**TASK:** Reproduce all the material exactly, minus any pictures it holds.
──────────
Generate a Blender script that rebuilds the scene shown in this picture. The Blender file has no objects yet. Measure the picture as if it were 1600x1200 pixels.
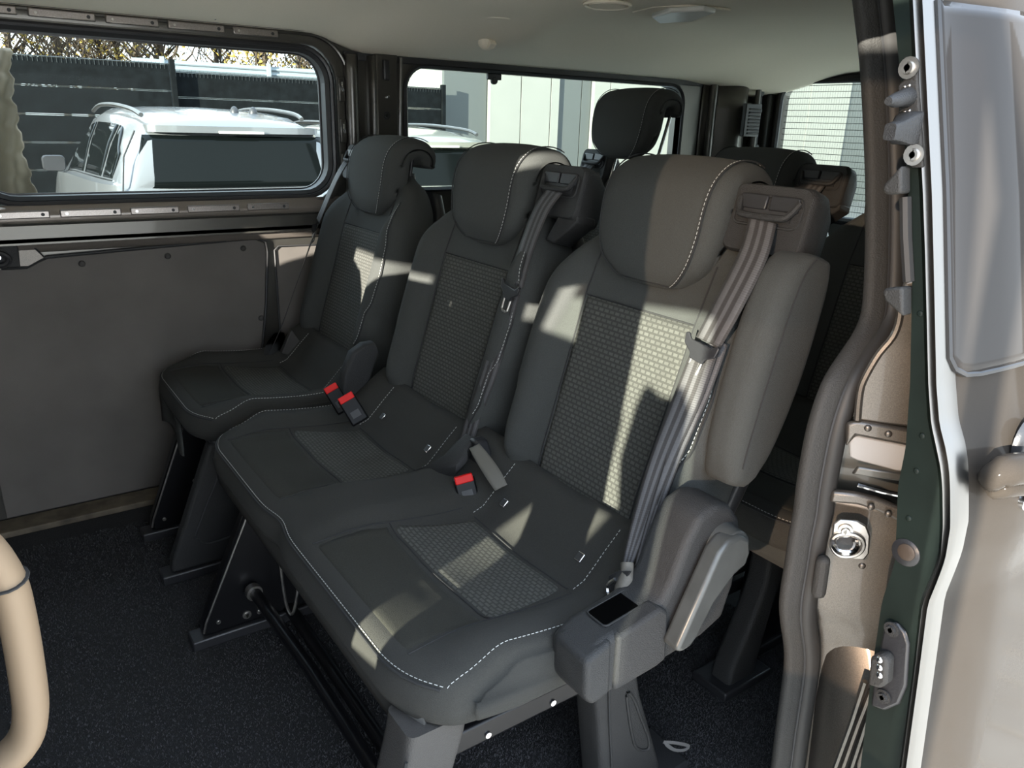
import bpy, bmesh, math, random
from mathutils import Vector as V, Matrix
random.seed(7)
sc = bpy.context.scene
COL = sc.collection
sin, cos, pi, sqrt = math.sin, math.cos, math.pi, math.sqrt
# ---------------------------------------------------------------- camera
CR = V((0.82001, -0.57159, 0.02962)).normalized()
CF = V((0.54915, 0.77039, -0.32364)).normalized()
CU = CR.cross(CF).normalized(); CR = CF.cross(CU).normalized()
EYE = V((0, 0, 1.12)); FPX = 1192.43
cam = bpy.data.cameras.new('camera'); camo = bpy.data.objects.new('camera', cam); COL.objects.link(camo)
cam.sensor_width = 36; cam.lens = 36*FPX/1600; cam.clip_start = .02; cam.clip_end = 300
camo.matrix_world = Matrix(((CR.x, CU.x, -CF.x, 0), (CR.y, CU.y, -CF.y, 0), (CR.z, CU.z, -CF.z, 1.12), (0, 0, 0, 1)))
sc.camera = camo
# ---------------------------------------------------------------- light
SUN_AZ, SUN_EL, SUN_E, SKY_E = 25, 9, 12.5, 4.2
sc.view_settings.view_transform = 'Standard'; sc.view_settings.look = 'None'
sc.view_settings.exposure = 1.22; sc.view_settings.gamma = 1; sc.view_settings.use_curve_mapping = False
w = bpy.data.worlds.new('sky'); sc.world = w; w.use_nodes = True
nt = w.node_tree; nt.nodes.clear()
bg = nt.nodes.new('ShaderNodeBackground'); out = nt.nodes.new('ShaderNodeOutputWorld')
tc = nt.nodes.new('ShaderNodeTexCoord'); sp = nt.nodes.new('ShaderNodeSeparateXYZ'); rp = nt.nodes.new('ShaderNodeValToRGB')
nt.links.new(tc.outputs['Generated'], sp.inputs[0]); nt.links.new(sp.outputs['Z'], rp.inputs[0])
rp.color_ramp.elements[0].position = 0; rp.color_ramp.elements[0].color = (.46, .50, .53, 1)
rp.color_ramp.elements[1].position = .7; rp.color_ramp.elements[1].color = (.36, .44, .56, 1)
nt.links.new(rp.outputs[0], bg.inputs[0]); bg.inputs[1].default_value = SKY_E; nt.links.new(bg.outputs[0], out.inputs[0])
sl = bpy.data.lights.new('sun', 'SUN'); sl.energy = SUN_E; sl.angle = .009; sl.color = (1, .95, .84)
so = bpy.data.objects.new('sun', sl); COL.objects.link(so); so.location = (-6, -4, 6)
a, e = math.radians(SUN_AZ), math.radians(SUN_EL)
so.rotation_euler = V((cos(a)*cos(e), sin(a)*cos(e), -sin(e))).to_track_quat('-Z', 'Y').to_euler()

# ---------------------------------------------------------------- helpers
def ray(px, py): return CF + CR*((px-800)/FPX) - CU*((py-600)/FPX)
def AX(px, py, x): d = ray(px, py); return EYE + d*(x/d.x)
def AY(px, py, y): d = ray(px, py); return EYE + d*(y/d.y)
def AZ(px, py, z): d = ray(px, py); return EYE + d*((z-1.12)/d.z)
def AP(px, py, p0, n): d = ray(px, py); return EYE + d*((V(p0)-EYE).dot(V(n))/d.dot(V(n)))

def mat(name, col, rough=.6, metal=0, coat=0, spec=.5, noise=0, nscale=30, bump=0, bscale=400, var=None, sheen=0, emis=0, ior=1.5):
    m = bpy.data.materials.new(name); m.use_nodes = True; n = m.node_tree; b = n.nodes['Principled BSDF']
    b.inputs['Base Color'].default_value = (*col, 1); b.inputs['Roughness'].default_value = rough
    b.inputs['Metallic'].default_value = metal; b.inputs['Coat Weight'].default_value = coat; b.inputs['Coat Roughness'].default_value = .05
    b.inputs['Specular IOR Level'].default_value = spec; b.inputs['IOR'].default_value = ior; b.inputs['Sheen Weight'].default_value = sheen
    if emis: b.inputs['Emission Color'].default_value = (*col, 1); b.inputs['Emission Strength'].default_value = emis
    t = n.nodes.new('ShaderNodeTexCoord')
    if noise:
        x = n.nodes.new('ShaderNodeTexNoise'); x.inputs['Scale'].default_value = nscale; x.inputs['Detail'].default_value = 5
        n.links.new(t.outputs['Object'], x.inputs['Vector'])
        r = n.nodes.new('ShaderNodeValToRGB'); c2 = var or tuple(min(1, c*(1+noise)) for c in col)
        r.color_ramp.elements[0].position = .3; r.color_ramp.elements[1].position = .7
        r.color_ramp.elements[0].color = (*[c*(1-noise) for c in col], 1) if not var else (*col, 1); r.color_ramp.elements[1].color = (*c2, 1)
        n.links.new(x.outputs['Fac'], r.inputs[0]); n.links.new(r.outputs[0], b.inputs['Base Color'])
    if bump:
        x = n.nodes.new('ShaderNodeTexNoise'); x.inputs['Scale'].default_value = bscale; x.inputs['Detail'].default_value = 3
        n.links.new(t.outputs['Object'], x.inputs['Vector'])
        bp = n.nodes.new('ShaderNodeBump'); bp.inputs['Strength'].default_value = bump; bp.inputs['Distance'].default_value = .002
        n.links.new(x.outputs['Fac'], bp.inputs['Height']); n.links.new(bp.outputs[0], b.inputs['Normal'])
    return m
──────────
**REPLY:**
Generate a Blender script that rebuilds the scene shown in this picture. The Blender file has no objects yet. Measure the picture as if it were 1600x1200 pixels.
import bpy, bmesh, math, random
from mathutils import Vector as V, Matrix
random.seed(7)
sc = bpy.context.scene
COL = sc.collection
sin, cos, pi, sqrt = math.sin, math.cos, math.pi, math.sqrt
# ---------------------------------------------------------------- camera
CR = V((0.82001, -0.57159, 0.02962)).normalized()
CF = V((0.54915, 0.77039, -0.32364)).normalized()
CU = CR.cross(CF).normalized(); CR = CF.cross(CU).normalized()
EYE = V((0, 0, 1.12)); FPX = 1192.43
cam = bpy.data.cameras.new('camera'); camo = bpy.data.objects.new('camera', cam); COL.objects.link(camo)
cam.sensor_width = 36; cam.lens = 36*FPX/1600; cam.clip_start = .02; cam.clip_end = 300
camo.matrix_world = Matrix(((CR.x, CU.x, -CF.x, 0), (CR.y, CU.y, -CF.y, 0), (CR.z, CU.z, -CF.z, 1.12), (0, 0, 0, 1)))
sc.camera = camo
# ---------------------------------------------------------------- light
SUN_AZ, SUN_EL, SUN_E, SKY_E = 25, 9, 12.5, 4.2
sc.view_settings.view_transform = 'Standard'; sc.view_settings.look = 'None'
sc.view_settings.exposure = 1.22; sc.view_settings.gamma = 1; sc.view_settings.use_curve_mapping = False
w = bpy.data.worlds.new('sky'); sc.world = w; w.use_nodes = True
nt = w.node_tree; nt.nodes.clear()
bg = nt.nodes.new('ShaderNodeBackground'); out = nt.nodes.new('ShaderNodeOutputWorld')
tc = nt.nodes.new('ShaderNodeTexCoord'); sp = nt.nodes.new('ShaderNodeSeparateXYZ'); rp = nt.nodes.new('ShaderNodeValToRGB')
nt.links.new(tc.outputs['Generated'], sp.inputs[0]); nt.links.new(sp.outputs['Z'], rp.inputs[0])
rp.color_ramp.elements[0].position = 0; rp.color_ramp.elements[0].color = (.46, .50, .53, 1)
rp.color_ramp.elements[1].position = .7; rp.color_ramp.elements[1].color = (.36, .44, .56, 1)
nt.links.new(rp.outputs[0], bg.inputs[0]); bg.inputs[1].default_value = SKY_E; nt.links.new(bg.outputs[0], out.inputs[0])
sl = bpy.data.lights.new('sun', 'SUN'); sl.energy = SUN_E; sl.angle = .009; sl.color = (1, .95, .84)
so = bpy.data.objects.new('sun', sl); COL.objects.link(so); so.location = (-6, -4, 6)
a, e = math.radians(SUN_AZ), math.radians(SUN_EL)
so.rotation_euler = V((cos(a)*cos(e), sin(a)*cos(e), -sin(e))).to_track_quat('-Z', 'Y').to_euler()

# ---------------------------------------------------------------- helpers
def ray(px, py): return CF + CR*((px-800)/FPX) - CU*((py-600)/FPX)
def AX(px, py, x): d = ray(px, py); return EYE + d*(x/d.x)
def AY(px, py, y): d = ray(px, py); return EYE + d*(y/d.y)
def AZ(px, py, z): d = ray(px, py); return EYE + d*((z-1.12)/d.z)
def AP(px, py, p0, n): d = ray(px, py); return EYE + d*((V(p0)-EYE).dot(V(n))/d.dot(V(n)))

def mat(name, col, rough=.6, metal=0, coat=0, spec=.5, noise=0, nscale=30, bump=0, bscale=400, var=None, sheen=0, emis=0, ior=1.5):
    m = bpy.data.materials.new(name); m.use_nodes = True; n = m.node_tree; b = n.nodes['Principled BSDF']
    b.inputs['Base Color'].default_value = (*col, 1); b.inputs['Roughness'].default_value = rough
    b.inputs['Metallic'].default_value = metal; b.inputs['Coat Weight'].default_value = coat; b.inputs['Coat Roughness'].default_value = .05
    b.inputs['Specular IOR Level'].default_value = spec; b.inputs['IOR'].default_value = ior; b.inputs['Sheen Weight'].default_value = sheen
    if emis: b.inputs['Emission Color'].default_value = (*col, 1); b.inputs['Emission Strength'].default_value = emis
    t = n.nodes.new('ShaderNodeTexCoord')
    if noise:
        x = n.nodes.new('ShaderNodeTexNoise'); x.inputs['Scale'].default_value = nscale; x.inputs['Detail'].default_value = 5
        n.links.new(t.outputs['Object'], x.inputs['Vector'])
        r = n.nodes.new('ShaderNodeValToRGB'); c2 = var or tuple(min(1, c*(1+noise)) for c in col)
        r.color_ramp.elements[0].position = .3; r.color_ramp.elements[1].position = .7
        r.color_ramp.elements[0].color = (*[c*(1-noise) for c in col], 1) if not var else (*col, 1); r.color_ramp.elements[1].color = (*c2, 1)
        n.links.new(x.outputs['Fac'], r.inputs[0]); n.links.new(r.outputs[0], b.inputs['Base Color'])
    if bump:
        x = n.nodes.new('ShaderNodeTexNoise'); x.inputs['Scale'].default_value = bscale; x.inputs['Detail'].default_value = 3
        n.links.new(t.outputs['Object'], x.inputs['Vector'])
        bp = n.nodes.new('ShaderNodeBump'); bp.inputs['Strength'].default_value = bump; bp.inputs['Distance'].default_value = .002
        n.links.new(x.outputs['Fac'], bp.inputs['Height']); n.links.new(bp.outputs[0], b.inputs['Normal'])
    return m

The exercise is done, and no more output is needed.